Kleinaktionär klagt: Wende in L’Oréal-Affäre

Mehrfach hat die 87-jährige Liliane Bettencourt gesagt, mit ihrem Geld mache sie, was sie wolle. Es geht immerhin um ein Vermögen von 18 Milliarden Euro, das der L’Oréal-Erbin gehören soll. Auch dass Bettencourt ihrem Freund, dem Jetsetter und Exstarfotografen François-Marie Banier, im Laufe der Zeit fast 1 Milliarde Euro in Form von Geld, Lebensversicherungen, Immobilien und Gemälden (Werke von Picasso, Matisse und Léger) hat zukommen lassen, ist ihre Sache. Es sei denn, sie hätte nicht frei und im Bewusstsein aller Konsequenzen gehandelt oder sich vom äußerst temperamentvollen und cholerischen Banier nötigen lassen. Dass die Willensschwäche und momentanen Gesundheitsprobleme ihrer Mutter skrupellos ausgenutzt wurden, behauptet die Tochter Françoise Meyers-Bettencourt, die Klage gegen Banier eingereicht hat.

Mehr als eine Privatangelegenheit wäre dieser Familienstreit um viel Geld, wenn sich bewahrheitet, dass gewisse Politiker im Hause Bettencourt Briefumschläge mit Bargeld zugesteckt bekommen haben, wie dies die ehemalige Buchhalterin behauptet. Oder wenn ein Regierungsmitglied seinen Einfluss geltend gemacht hat, um seiner eigenen Frau zu einem Job in der Vermögensverwaltung zu verhelfen, wie dies Liliane Bettencourts engster Berater im Polizeiverhör über den heutigen Arbeitsminister Eric Woerth aussagte.

Nicht nur seine Gattin Florence, sondern auch Eric Woerth selber muss nun der Justiz darüber Auskunft geben. Der Ministerrat musste dafür am Mittwoch seine Zustimmung erteilen, damit der Regierungskollege, der unentwegt seine Unschuld und Integrität beteuert, vom ermittelnden Staatsanwalt zur Einvernahme vorgeladen werden kann. Auch eine Anhörung von Liliane Bettencourt ist geplant.
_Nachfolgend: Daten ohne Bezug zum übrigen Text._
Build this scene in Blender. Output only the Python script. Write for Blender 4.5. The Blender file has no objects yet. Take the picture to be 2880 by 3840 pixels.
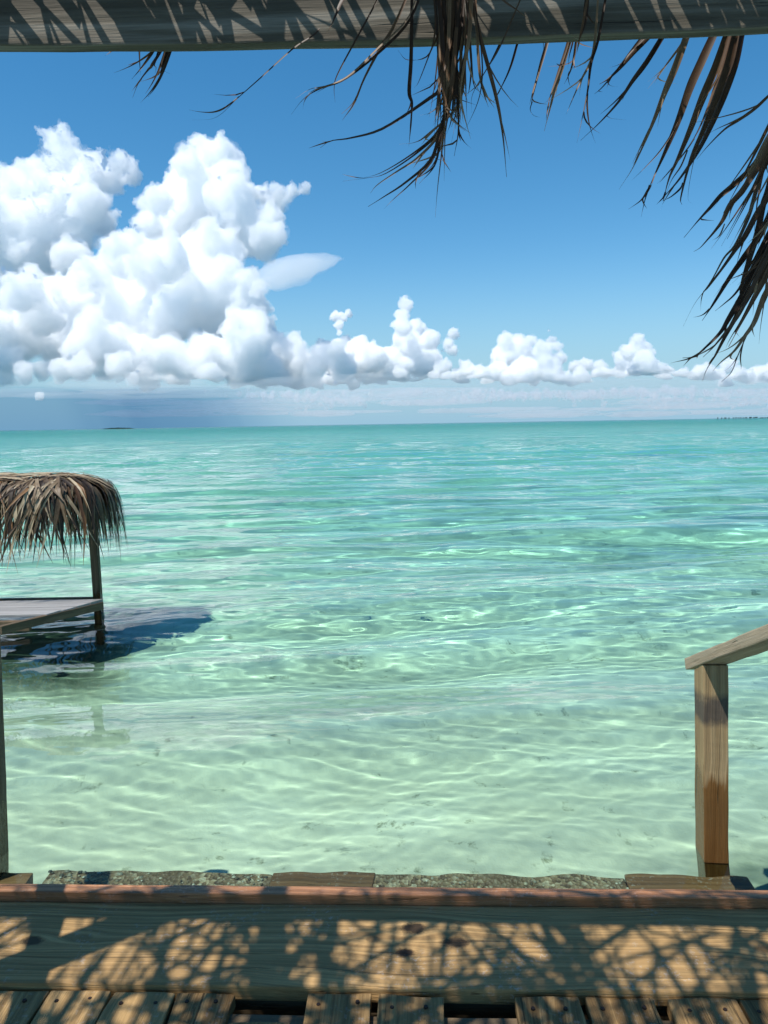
import bpy, bmesh, math, random
import numpy as np
from mathutils import Vector, Matrix, noise

def want(k): return True

# ------------------------------------------------------------------ camera, world, sun, exposure
sc = bpy.context.scene
COL = sc.collection
cam = bpy.data.cameras.new('camera')
cam_ob = bpy.data.objects.new('camera', cam)
COL.objects.link(cam_ob)
sc.camera = cam_ob
cam.sensor_fit = 'VERTICAL'
cam.sensor_width = 25.95
cam.sensor_height = 34.6
cam.lens = 26.0
cam.clip_start = 0.02
cam.clip_end = 200000
PITCH, ROLL, EYE = 6.53, 0.955, 1.48
CAM = Matrix.Translation((0, 0, EYE)) @ Matrix.Rotation(math.radians(90 - PITCH), 4, 'X') @ Matrix.Rotation(math.radians(-ROLL), 4, 'Z')
cam_ob.matrix_world = CAM

SUN_DIR = Vector((-0.41, -0.30, 1.0)).normalized()          # towards the sun: behind the viewer, to the left, high
SUN_EL = math.asin(SUN_DIR.z)
world = bpy.data.worlds.new('World')
sc.world = world
world.use_nodes = True
wn, wl = world.node_tree.nodes, world.node_tree.links
sky = wn.new('ShaderNodeTexSky')
sky.sky_type = 'NISHITA'
sky.sun_disc = False
sky.sun_elevation = SUN_EL
sky.sun_rotation = math.atan2(SUN_DIR.x, SUN_DIR.y)
sky.altitude = 0
sky.air_density = 1.0
sky.dust_density = 0.2
sky.ozone_density = 4.0
hsv = wn.new('ShaderNodeHueSaturation')
hsv.inputs['Hue'].default_value = 0.491
hsv.inputs['Saturation'].default_value = 1.30
hsv.inputs['Value'].default_value = 1.14
wl.new(sky.outputs[0], hsv.inputs['Color'])
# the lowest degrees of the sky are a clear blue haze rather than Nishita's white
wtc = wn.new('ShaderNodeTexCoord'); wsep = wn.new('ShaderNodeSeparateXYZ')
wl.new(wtc.outputs['Generated'], wsep.inputs[0])
wmr = wn.new('ShaderNodeMapRange'); wmr.interpolation_type = 'SMOOTHERSTEP'
wmr.inputs['From Min'].default_value = -.06; wmr.inputs['From Max'].default_value = .24
wmr.inputs['To Min'].default_value = 1.0; wmr.inputs['To Max'].default_value = 0.0
wl.new(wsep.outputs['Z'], wmr.inputs['Value'])
wmix = wn.new('ShaderNodeMix'); wmix.data_type = 'RGBA'
wl.new(wmr.outputs[0], wmix.inputs[0])
wl.new(hsv.outputs[0], wmix.inputs[6]); wmix.inputs[7].default_value = (2.35, 4.3, 5.8, 1)
wl.new(wmix.outputs[2], wn['Background'].inputs['Color'])
wn['Background'].inputs['Strength'].default_value = 0.115

sun = bpy.data.lights.new('sun', 'SUN')
sun.energy = 5.0
sun.angle = math.radians(0.53)
sun.color = (1.0, 0.955, 0.88)
sun.cycles.is_caustics_light = True
sun_ob = bpy.data.objects.new('sun', sun)
COL.objects.link(sun_ob)
sun_ob.rotation_euler = SUN_DIR.to_track_quat('Z', 'Y').to_euler()

sc.view_settings.view_transform = 'Standard'
sc.view_settings.look = 'None'
sc.view_settings.gamma = 1
sc.view_settings.use_curve_mapping = False
sc.view_settings.exposure = 0.12

sc.render.engine = 'CYCLES'
cy = sc.cycles
cy.use_denoising = True
cy.denoiser = 'OPENIMAGEDENOISE'
cy.max_bounces = 60
cy.diffuse_bounces = 5
cy.volume_bounces = 48
cy.glossy_bounces = 4
cy.transmission_bounces = 8
cy.transparent_max_bounces = 24
cy.caustics_reflective = False
cy.caustics_refractive = True
cy.blur_glossy = 0.0
cy.sample_clamp_indirect = 8.0

# ------------------------------------------------------------------ helpers
R3 = CAM.to_3x3()
F = 2883.0
def ray(u, v):
    return R3 @ Vector(((u - 1440) / F, -(v - 1920) / F, -1.0))
def at_depth(u, v, d):                    # point on the ray of a photo pixel at y = d
    r = ray(u, v)
    return Vector((0, 0, EYE)) + r * (d / r.y)
def at_height(u, v, z):
    r = ray(u, v)
    return Vector((0, 0, EYE)) + r * ((z - EYE) / r.z)

def tag(o, label=None, cat=None, group=None, kind=None):
    if label: o['label'] = label
    if cat: o['category'] = cat
    if group: o['group'] = group
    if kind: o['kind'] = kind
    return o
def link(o, parent=None):
    COL.objects.link(o)
    if parent: o.parent = parent
    return o
def empty(name, loc=(0, 0, 0), rotz=0.0):
    o = bpy.data.objects.new(name, None)
    o.empty_display_size = 0.1
    o.location = loc
    o.rotation_euler = (0, 0, rotz)
    return link(o)
def mesh_np(name, v, q, smooth=True):
    me = bpy.data.meshes.new(name)
    v = np.asarray(v, 'f'); q = np.asarray(q, 'i')
    me.vertices.add(len(v)); me.vertices.foreach_set('co', v.ravel())
    me.loops.add(q.size); me.loops.foreach_set('vertex_index', q.ravel())
    me.polygons.add(len(q)); me.polygons.foreach_set('loop_start', np.arange(0, q.size, q.shape[1], dtype='i'))
    me.polygons.foreach_set('use_smooth', np.full(len(q), smooth))
    me.update(); me.validate()
    return me
def obj(name, me, m=None, parent=None):
    o = bpy.data.objects.new(name, me)
    if m: me.materials.append(m)
    return link(o, parent)

class NT:
    """tiny node-tree writer"""
    def __init__(s, name):
        s.m = bpy.data.materials.new(name); s.m.use_nodes = True
        s.t = s.m.node_tree; s.t.nodes.clear()
        s.out = s.t.nodes.new('ShaderNodeOutputMaterial')
    def n(s, typ, props=None, **ins):
        nd = s.t.nodes.new('ShaderNode' + typ)
        for k, v in (props or {}).items(): setattr(nd, k, v)
        for k, v in ins.items():
            k = k.replace('_', ' ')
            if k.isdigit(): sock = nd.inputs[int(k)]
            else: sock = nd.inputs[k]
            s.set(sock, v)
        return nd
    def set(s, sock, v):
        if hasattr(v, 'outputs'): v = v.outputs[0]
        if isinstance(v, bpy.types.NodeSocket): s.t.links.new(v, sock)
        else: sock.default_value = v
    def math(s, op, a, b=0.0, c=None, clamp=False):
        nd = s.t.nodes.new('ShaderNodeMath'); nd.operation = op; nd.use_clamp = clamp
        s.set(nd.inputs[0], a); s.set(nd.inputs[1], b)
        if c is not None: s.set(nd.inputs[2], c)
        return nd.outputs[0]
    def ramp(s, fac, stops, interp='LINEAR'):
        nd = s.t.nodes.new('ShaderNodeValToRGB'); nd.color_ramp.interpolation = interp
        e = nd.color_ramp.elements
        while len(e) < len(stops): e.new(0.5)
        for x, (p, c) in zip(e, stops):
            x.position = p; x.color = (*c, 1) if len(c) == 3 else c
        s.set(nd.inputs[0], fac)
        return nd.outputs[0]
    def mix(s, fac, a, b, blend='MIX'):
        nd = s.t.nodes.new('ShaderNodeMix'); nd.data_type = 'RGBA'; nd.blend_type = blend
        s.set(nd.inputs[0], fac)
        for k, v in ((6, a), (7, b)):
            if isinstance(v, tuple) and len(v) == 3: v = (*v, 1)
            s.set(nd.inputs[k], v)
        return nd.outputs[2]
    def map(s, v, a, b, c=0.0, d=1.0, smooth=False):
        nd = s.t.nodes.new('ShaderNodeMapRange'); nd.clamp = True
        if smooth: nd.interpolation_type = 'SMOOTHSTEP'
        s.set(nd.inputs[0], v)
        for i, x in enumerate((a, b, c, d)): s.set(nd.inputs[i + 1], x)
        return nd.outputs[0]
    def surf(s, sh):
        s.t.links.new(sh.outputs[0], s.out.inputs['Surface'])
        return s.m

# ------------------------------------------------------------------ sea
def fan_axis(lo, hi, a, b):
    r = [lo]
    while r[-1] < hi: r.append(r[-1] + max(a * r[-1], b * r[-1] ** 2))
    return np.array(r)
def fan_angles(inner, step, outer, n):
    a = np.arange(-inner, inner + 1e-6, step)
    b = np.linspace(inner, outer, n)[1:]
    return np.radians(np.concatenate([-b[::-1], a, b]))
def fan(name, f, r, a, m):
    Rr, A = np.meshgrid(r, a, indexing='ij')
    X = Rr * np.sin(A); Y = Rr * np.cos(A)
    v = np.stack([X, Y, f(X, Y, Rr)], -1).reshape(-1, 3)
    i = np.arange(Rr.size).reshape(Rr.shape)
    q = np.stack([i[:-1, :-1], i[:-1, 1:], i[1:, 1:], i[1:, :-1]], -1).reshape(-1, 4)
    return obj(name, mesh_np(name, v, q), m)

SEA = np.random.default_rng(11)
WAVES = []
def waves(n, l0, l1, th0, spread, steep):
    for i in range(n):
        lam = l0 * (l1 / l0) ** SEA.random()
        WAVES.append((2 * math.pi / lam, SEA.normal(th0, spread), SEA.random() * 6.283, steep * lam / (2 * math.pi) / math.sqrt(n)))
waves(26, 1.0, 3.6, -.14, .16, .125)
waves(44, .34, 1.0, -.08, .24, .071)
waves(60, .09, .34, .05, .5, .052)
waves(8, 4, 9, .15, .2, .05)
def sea_height(X, Y, R):
    Z = np.zeros_like(X)
    dx = 2 * math.pi / 180 * .16 * R
    dr = np.maximum(.0042 * R, .00025 * R * R)
    # the water calms a little in the lee of the deck
    calm = np.clip((Y - 1.6) / 5, .35, 1)
    for k, th, p, a in WAVES:
        lam = 2 * math.pi / k
        f = np.clip(lam / (2.5 * np.maximum(dx, dr * abs(math.cos(th)))) - .7, 0, 1)
        if f.max() <= 0: continue
        ph = k * (X * math.sin(th) + Y * math.cos(th)) + p
        s = np.sin(ph)
        Z += a * f * (s - .28 * np.cos(2 * ph)) * (calm if lam < 1.5 else 1)
    return Z
def bed_height(X, Y, R):
    d = np.maximum(Y - 2.2, 0)
    z = -.52 - .75 * (1 - np.exp(-d / 9)) - 2.2 * (1 - np.exp(-d / 120))
    rip = .025 * np.sin(X * 2.1 + Y * .7 + 1) * np.sin(Y * 1.7 - X * .4) + .02 * np.sin(X * 4.3 - Y * 1.9) + .012 * np.sin(X * 1.3 + Y * 7.1)
    return z + rip * np.clip(30 / np.maximum(R, 1), 0, 1)

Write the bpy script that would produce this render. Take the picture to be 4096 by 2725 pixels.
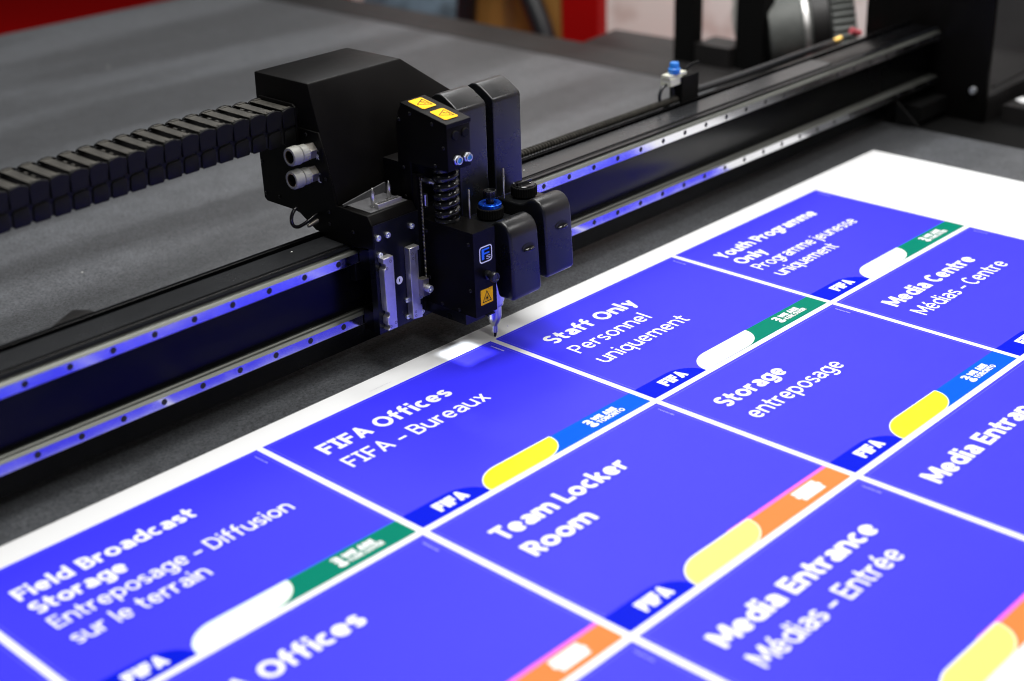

Eine Wende erfährt die Affäre mit der Klage eines L’Oréal-Kleinaktionärs. Dieser betrachtet den Vertrag, der dem Bettencourt-Vertrauten Banier seit 2002 und bis 2012 ein Jahresgehalt von 405.000 Euro als Berater für Kunst- und Modefragen zusichert, nicht nur als reine Gefälligkeit gegenüber der Hauptaktionärin, sondern auch als Fall von Veruntreuung von Firmengeldern.

Dass man im Élysée-Präsidentenpalast mit größter Aufmerksamkeit jede neue Entwicklung und Enthüllung verfolgt, hängt nicht nur mit dem Verdacht zusammen, dass Nicolas Sarkozy selbst direkt oder indirekt von der Großzügigkeit der Bettencourts profitiert haben könnte, sondern auch mit der Bedeutung von L’Oréal für den französischen Wirtschaftsstandort. Fast ebenso viel Kapital wie Liliane Bettencourt kontrolliert nämlich als traditioneller Partner der Schweizer Nestlé-Konzern. Die Aussicht, dass aufgrund der Krise bei den französischen L’Oréal-Eignern sich Nestlé dieses sehr einträgliche Unternehmen schnappen und seinen Sitz nach Vevey an den Genfer See verlegen könnte, ist für Präsident Sarkozy ein Albtraum.